That sounds like a neat job. I haven't spent much time with databases.
I could see this. They're just requesting required pages, although I'm wondering whether the type of data being represented makes a difference here. If it's something that can be easily retrieved from some kind of B-tree structure rather than say something GIS related, I would expect the requests to conform to this. That is somewhat speculative on my part.
I was thinking more along the lines of video processing. There you may have multiple streams corresponding to different channels (much more efficient as the underlying engine can use simd arithmetic types without extra data movement), where deinterlaced raw video or a complicated comp of some kind could actually make use of that bandwidth, particularly if memory mapping of files on disk is allowed and used.
Yeah I noticed that. An ssd has a lot of advantages over the older spinning drives for a notebook, but it falls off at some point when used as a system drive. I don't doubt that Apple uses expensive ones, but I suspect that at fixed price points, a lot of people would benefit more from higher capacity ssds than faster ones.
I know very very little about video processing so I can't really speak to the performance requirements of that activity.
the DB I work in is only b-tree for searches. So it has a heavy disk IO requirement especially on index hits. but as said, fast IO here is responsive ness and ability to get to the data quickly.
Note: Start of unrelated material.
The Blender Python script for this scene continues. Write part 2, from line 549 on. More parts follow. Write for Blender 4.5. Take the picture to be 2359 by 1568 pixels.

Not transfer the data in bulk.
really this emphasizes the point though that workload, software efficiency all around tend to make a larger difference on performance these days than raw throughput (when you get into SSD territory).
overall what it comes down to is bottleneck. where is it for the application specific requirement. in the case of the MBA, the bulk of the bottleneck in all performance is likely the CPU. you can throw a 10000000MB/s SSD all you want at it for boot/application purposes, but if the CPU is going to calculate slower than the data can be accessed, than the speed is ultimately irrelevant for most tasks.
It's frustrating because while the new MBA did bring about upgrades in a few specs, like resolution of the display, many other parts were essentially downgraded. the CPU, keyboard, Soldered Storage, the displays colour accuracy (and that's something considering the bad tN panel of the previous gen)
Simpy put, while the device is a decent little laptop. it should NOT have warranted nearly 20% price increase.
you know what the 2018 MBA feels like? The 2014 Mini.